Neither of the men was in good health – one was a little unsteady on his feet and had a racking cough – so it was a slow trek through the woods. Robert reckoned they had gone a quarter mile or so when they came to a scatter of abandoned farm buildings. The two men called out a greeting, and Robert watched in astonishment as, in ones and twos, timid, ghostly figures emerged from the broken-down doorways of the sheds. There must have been dozens of them, some wearing the distinctive striped Auschwitz clothing, most dressed in the usual mess of salvaged coats and filthy-looking blankets.

It gave Robert a shiver when one of the men stepped forward and spoke in English, with an American accent. It never ceased to seem alien, hearing the voices of New York, Texas, Pennsylvania, California, issuing from the mouths of emaciated, peasant-clad ghosts in some out-of-the-way corner of Poland.

Robert explained that he was here to help get them out of the country. The news was received like a divine revelation. The POWs had no idea that the outside world knew about them. (The OSS agents, who couldn't compromise their own cover, did not necessarily contact the ex-prisoners they gathered intelligence about and gave out minimal information about their purpose.) Robert asked how many
of the people here were POWs.
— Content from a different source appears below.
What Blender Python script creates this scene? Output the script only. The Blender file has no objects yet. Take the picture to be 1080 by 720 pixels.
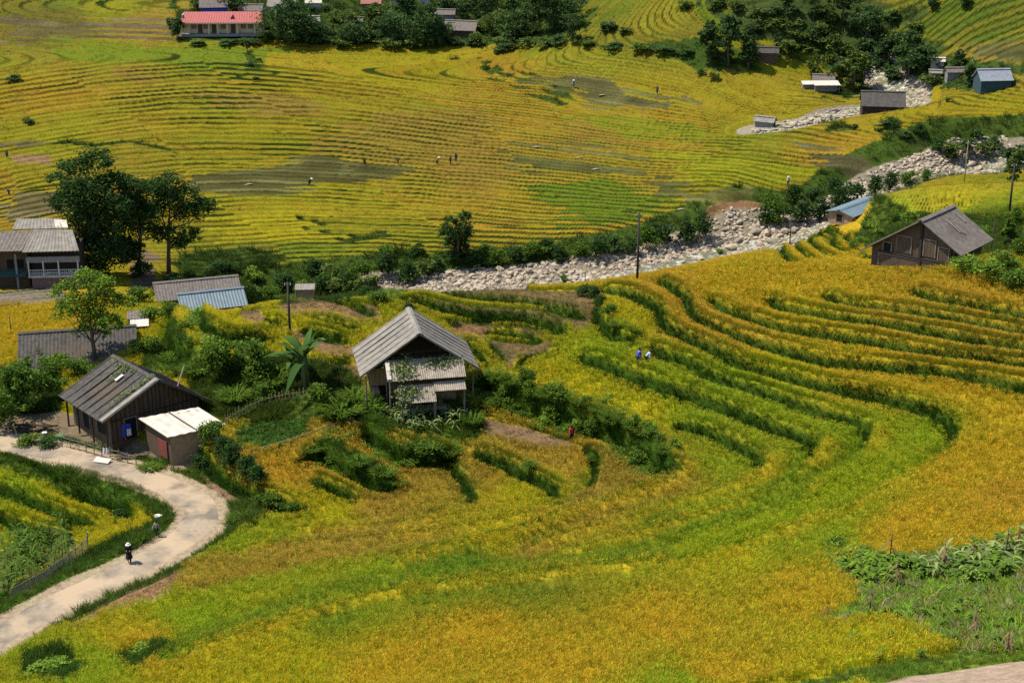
import bpy, bmesh, math, random
import numpy as np
from mathutils import Vector, Matrix
random.seed(7); RNG = np.random.default_rng(11)
S = bpy.context.scene
COL = S.collection
F = 1700.0; PITCH = math.radians(20.0); CAMZ = 94.0
CP, SP = math.cos(PITCH), math.sin(PITCH)

# ---------------------------------------------------------------- camera
cd = bpy.data.cameras.new('camera'); cam = bpy.data.objects.new('camera', cd); COL.objects.link(cam)
cam.location = (0, 0, CAMZ); cam.rotation_euler = (math.pi/2 - PITCH, 0, 0)
cd.sensor_width = 36; cd.lens = 36*F/1080; cd.clip_start = 1; cd.clip_end = 5000
S.camera = cam

# ---------------------------------------------------------------- helpers
def ray(u, v):
    a = (u-540)/F; b = (360-v)/F
    return np.array([a, CP + b*SP, -SP + b*CP])
def project(x, y, z):
    dz = z-CAMZ
    dep = y*CP - dz*SP
    up = y*SP + dz*CP
    return 540 + F*x/dep, 360 - F*up/dep
def vnoise(x, y, scale, seed=0):
    """smooth value noise, vectorised, about -1..1"""
    x = np.asarray(x)/scale + 137.3*seed; y = np.asarray(y)/scale + 71.7*seed
    xi = np.floor(x).astype(np.int64); yi = np.floor(y).astype(np.int64)
    fx = x-xi; fy = y-yi; fx = fx*fx*(3-2*fx); fy = fy*fy*(3-2*fy)
    def h(i, j):
        n = (i*374761393 + j*668265263 + seed*974711) & 0x7fffffff
        n = ((n ^ (n >> 13))*1274126177) & 0x7fffffff
        return ((n ^ (n >> 16)) & 0xffff)/32767.5 - 1
    return (h(xi, yi)*(1-fx)+h(xi+1, yi)*fx)*(1-fy) + (h(xi, yi+1)*(1-fx)+h(xi+1, yi+1)*fx)*fy
def hash01(i, j, seed=0):
    i = np.asarray(i).astype(np.int64); j = np.asarray(j).astype(np.int64)
    n = (i*374761393 + j*668265263 + seed*974711) & 0x7fffffff
    n = ((n ^ (n >> 13))*1274126177) & 0x7fffffff
    return ((n ^ (n >> 16)) & 0xffff)/65535.0
def sstep(a, b, t):
    t = np.clip((t-a)/(b-a), 0, 1); return t*t*(3-2*t)

# ---------------------------------------------------------------- base relief: surveyed points (picture u, v, height)
SURVEY = [
 # far valley, left to right
 (0,0,46),(0,50,41),(0,100,37),(0,150,33.5),(0,200,31),(0,245,30),
 (250,0,46),(250,50,41),(250,100,37),(250,150,33),(250,200,30.5),(250,230,29.2),(250,260,28.5),(250,290,28),
 (540,0,45),(540,50,40),(540,100,36),(540,172,31.5),(540,230,28.9),(540,262,28.6),(640,240,30.6),(640,262,29.6),(400,230,28.8),(400,275,28.2),
 (700,0,50),(700,30,46),(700,100,37),(700,170,33),(700,215,31.5),
 (850,0,52),(850,20,48.5),(850,60,42.5),(850,100,38.5),(775,211,33.6),(850,185,34.5),(850,160,36),
 (1000,110,41),(1045,90,43),(1045,60,46),(1045,20,51),(1045,0,54),(1000,135,39.5),(950,150,38),
 # river
 (840,243,30.6),(775,240,30),(700,272,28.4),(640,283,27.9),(600,290,27.4),(500,297,27),(400,303,26.5),(330,308,26.2),
 (930,196,33),(1020,172,35.2),(890,122,37.2),(850,128,37.2),(960,110,38.6),(935,80,40.5),(920,70,41.5),
 # right, behind the barn
 (930,245,46),(1000,235,46.5),(1060,215,46),(905,215,39.5),(1000,200,39.5),(1000,186,36.8),(1075,195,41),
 # left cluster
 (200,322,34.5),(40,305,33.5),(100,300,32.5),(170,290,31),(30,330,36.5),(100,345,39),(70,375,39.5),(0,300,33),
 # ridge of the near bowl
 (640,300,46),(700,287,47),(760,273,47.6),(830,259,47),(540,302,45),(440,305,45),(300,319,45.3),(380,312,45),
 (930,277,50.6),(970,287,51.5),(1040,272,53.2),(1080,262,53.5),
 # bowl
 (540,320,44.6),(540,350,44.1),(570,372,44.1),(600,400,44.2),(670,430,44.6),(600,460,42.2),(540,480,41.6),(450,500,40.8),(350,530,39.9),
 (655,375,46),(700,400,46),(850,385,48),(870,430,47.2),(860,470,46.7),(800,480,45.8),(720,490,44.5),(700,345,47.6),(660,325,47.2),
 (880,345,49.6),(960,320,51),(1080,300,53.2),(1080,340,52),(1080,380,50.4),(1080,430,49.2),(1080,470,49.2),(1010,455,48),
 (430,450,42.5),(440,425,43),(290,450,41),(320,400,43),(230,360,44),(190,385,42.2),(250,400,42),(280,330,45.2),(150,400,40.8),
 (130,460,39.7),(190,478,39.6),(60,430,39.6),(0,430,39.8),
 # road and the basin of the left field
 (0,465,39),(100,490,39),(180,515,39),(235,540,39),(190,585,39),(100,620,39),(30,650,39),(0,665,39),(-80,700,39),(-80,450,39.2),
 (60,500,38.2),(60,530,37.3),(40,560,36.6),(20,590,36.4),(20,622,37.4),(120,540,37.6),(120,575,38.2),(-60,560,36),
 # foreground slope
 (0,720,41),(100,700,43.3),(130,632,40.1),(300,720,47.5),(300,640,44),(300,580,41.2),(540,720,54),(540,640,49),(540,590,46),(540,550,43.5),(540,520,42),
 (700,720,57),(700,640,52),(700,590,48.6),(700,540,45.5),(870,720,60),(870,640,55),(870,590,52.3),(870,540,49.8),(870,500,47.5),
 (1080,720,62.5),(1080,640,57.5),(1080,580,54),(1080,520,50.8),
]
pts = []
for u, v, z in SURVEY:
    d = ray(u, v); t = (z-CAMZ)/d[2]; pts.append((d[0]*t, d[1]*t, z))
# hidden slope behind the ridge (u, distance, height) and the land outside the frame
for u, d, z in [(640,172,34.5),(640,195,28.6),(540,172,34),(540,192,28),(440,172,33),(440,192,27.3),(300,170,33.5),(300,192,27),(370,172,33),(380,192,27),(700,178,34),(700,198,29.4),(760,180,35.5),(760,200,30.6),(830,185,35.5),(830,204,31.4),(880,190,38.5),(960,150,47.4),(1015,150,47.6)]:
    pts.append(((u-540)/F*d/0.95, d, z))
pts += [(0,40,66),(-30,45,58),(30,40,72),(0,15,82),(0,0,89),(40,10,88),(-40,20,70),(-60,60,45),(60,60,66),(70,100,58),(80,130,58),(90,170,55),(-80,110,36),(-90,150,36),
        (-140,250,33),(-160,330,44),(130,220,46),(150,280,50),(0,420,62),(-150,420,64),(150,400,76),(0,520,90),(-200,520,95),(200,520,120),(-120,190,31),(100,210,44),(-300,300,60),(300,300,62)]
P = np.array(pts)
def _phi(r2):
    return np.where(r2 > 1e-9, 0.5*r2*np.log(np.maximum(r2, 1e-9)), 0)
_sc = 100.0
def _fit(P, lam=0.0008):
    n = len(P); X = P[:, :2]/_sc
    K = _phi(((X[:, None]-X[None])**2).sum(-1)) + lam*np.eye(n)
    A = np.zeros((n+3, n+3)); A[:n, :n] = K; A[:n, n] = 1; A[:n, n+1:] = X; A[n, :n] = 1; A[n+1:, :n] = X.T
    b = np.zeros(n+3); b[:n] = P[:, 2]
    return np.linalg.solve(A, b)
_W = _fit(P)
def base(x, y):
    x = np.asarray(x, float); y = np.asarray(y, float); sh = x.shape
    X = np.stack([x.ravel(), y.ravel()], 1)/_sc; out = np.empty(len(X)); n = len(P); C = P[:, :2]/_sc
    for i in range(0, len(X), 20000):
        q = X[i:i+20000]
        r2 = (q[:, 0:1]-C[None, :, 0])**2 + (q[:, 1:2]-C[None, :, 1])**2
        out[i:i+20000] = _phi(r2)@_W[:n] + _W[n] + q@_W[n+1:]
    return out.reshape(sh)
# coarse table of the base for quick look-ups
GX = np.arange(-260, 260.1, 2.0); GY = np.arange(0, 560.1, 1.0)
_gx, _gy = np.meshgrid(GX, GY); GZ = base(_gx, _gy)
def basef(x, y):
    x = np.asarray(x, float); y = np.asarray(y, float)
    i = np.clip((x-GX[0])/2.0, 0, len(GX)-1.001); j = np.clip(y-GY[0], 0, len(GY)-1.001)
    ii = i.astype(int); jj = j.astype(int); a = i-ii; b = j-jj
    return (GZ[jj, ii]*(1-a)+GZ[jj, ii+1]*a)*(1-b) + (GZ[jj+1, ii]*(1-a)+GZ[jj+1, ii+1]*a)*b
def cast(u, v, hf=None):
    hf = hf or basef
    u = np.atleast_1d(np.asarray(u, float)); v = np.atleast_1d(np.asarray(v, float))
    a = (u-540)/F; b = (360-v)/F; dx = a; dy = CP+b*SP; dz = -SP+b*CP
    ts = np.arange(35, 620, 0.5); hit = np.full(len(u), np.nan)
    lo = np.full(len(u), 35.0); done = np.zeros(len(u), bool)
    for t in ts:
        act = ~done
        if not act.any(): break
        below = act & (CAMZ+dz*t < hf(dx*t, dy*t))
        hit[below] = t; done |= below
    hit = np.where(np.isnan(hit), 600, hit); lo = hit-0.5; hi = hit.copy()
    for _ in range(12):
        m = (lo+hi)/2; bl = CAMZ+dz*m < hf(dx*m, dy*m)
        hi = np.where(bl, m, hi); lo = np.where(bl, lo, m)
    return np.stack([dx*hi, dy*hi, CAMZ+dz*hi], 1)
def castline(pl, n=6, hf=None):
    """picture polyline -> smooth world polyline (xy)"""
    pl = np.array(pl, float); out = []
    m = len(pl)
    for i in range(m-1):
        p0 = pl[max(i-1, 0)]; p1 = pl[i]; p2 = pl[i+1]; p3 = pl[min(i+2, m-1)]
        for k in range(n):
            t = k/n
            out.append(0.5*((2*p1)+(-p0+p2)*t+(2*p0-5*p1+4*p2-p3)*t*t+(-p0+3*p1-3*p2+p3)*t**3))
    out.append(pl[-1]); out = np.array(out)
    return cast(out[:, 0], out[:, 1], hf)[:, :2]
def polydist(x, y, L):
    """signed distance to polyline L (left positive) and arclength position"""
    best = np.full(x.shape, 1e9); sg = np.zeros(x.shape); ar = np.zeros(x.shape)
    seg = np.diff(L, axis=0); ln = np.hypot(seg[:, 0], seg[:, 1]); cum = np.concatenate([[0], np.cumsum(ln)])
    for i in range(len(seg)):
        if ln[i] < 1e-6: continue
        ex, ey = seg[i]/ln[i]; px = x-L[i, 0]; py = y-L[i, 1]
        s = np.clip(px*ex+py*ey, 0, ln[i]); qx = px-s*ex; qy = py-s*ey; d2 = qx*qx+qy*qy
        m = d2 < best; best = np.where(m, d2, best)
        c = ex*py-ey*px
        sg = np.where(m, np.where(c >= 0, 1, -1), sg); ar = np.where(m, cum[i]+s, ar)
    return np.sqrt(best)*sg, ar, cum[-1]
def inpoly(u, v, poly):
    poly = np.array(poly, float); inside = np.zeros(u.shape, bool); n = len(poly)
    bb = (u >= poly[:, 0].min()) & (u <= poly[:, 0].max()) & (v >= poly[:, 1].min()) & (v <= poly[:, 1].max())
    uu = u[bb]; vv = v[bb]; ins = np.zeros(uu.shape, bool)
    for i in range(n):
        x1, y1 = poly[i]; x2, y2 = poly[(i+1) % n]
        if y1 == y2: continue
        c = ((y1 > vv) != (y2 > vv)) & (uu < (x2-x1)*(vv-y1)/(y2-y1)+x1)
        ins ^= c
    inside[bb] = ins
    return inside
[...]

He'd been notified to expect a group about the same size as the one near Lwów, but there must be twice that number here.

Only about half of them were Allied POWs. The rest were refugees from Nazi labor camps, as well as some Jews who had escaped from the SS during the terrible death marches from Auschwitz in January. Some of the POWs were also death-march escapees, having cut loose from the march out of Stalag VIII-B at Lamsdorf,
2
about 50 miles to the west. Aside from the American and British POWs, there were civilian ex-prisoners. Their nationalities were mixed: French, Dutch, a handful of Poles. They had attached themselves to the POWs in the hope that they might help them to salvation, not realizing that the Americans were as firmly trapped in Soviet Poland as everyone else.

They had been living on a small stock of canned food looted from a storehouse in an abandoned camp, but it was almost exhausted. Robert looked at the circle of faces – some despondent and sick, others regarding him with hope and delight – and felt a flutter of panic at the thought of sneaking this many into the city and onto a train.

But there was no time to waste on worry. It was a long way back to Kraków, and with 50 mouths to feed, Robert's supply of rations wasn't going to last to the end of the day. He explained that he only had a little food but could give them plenty of money to buy more. He could only take responsibility for the Allied POWs, but he was willing to put all the civilian men who wanted to leave Poland onto a train for Odessa along with them. From there, they would be on their own. He had no idea whether the Soviets, or indeed the Americans or the British, would give them passage out.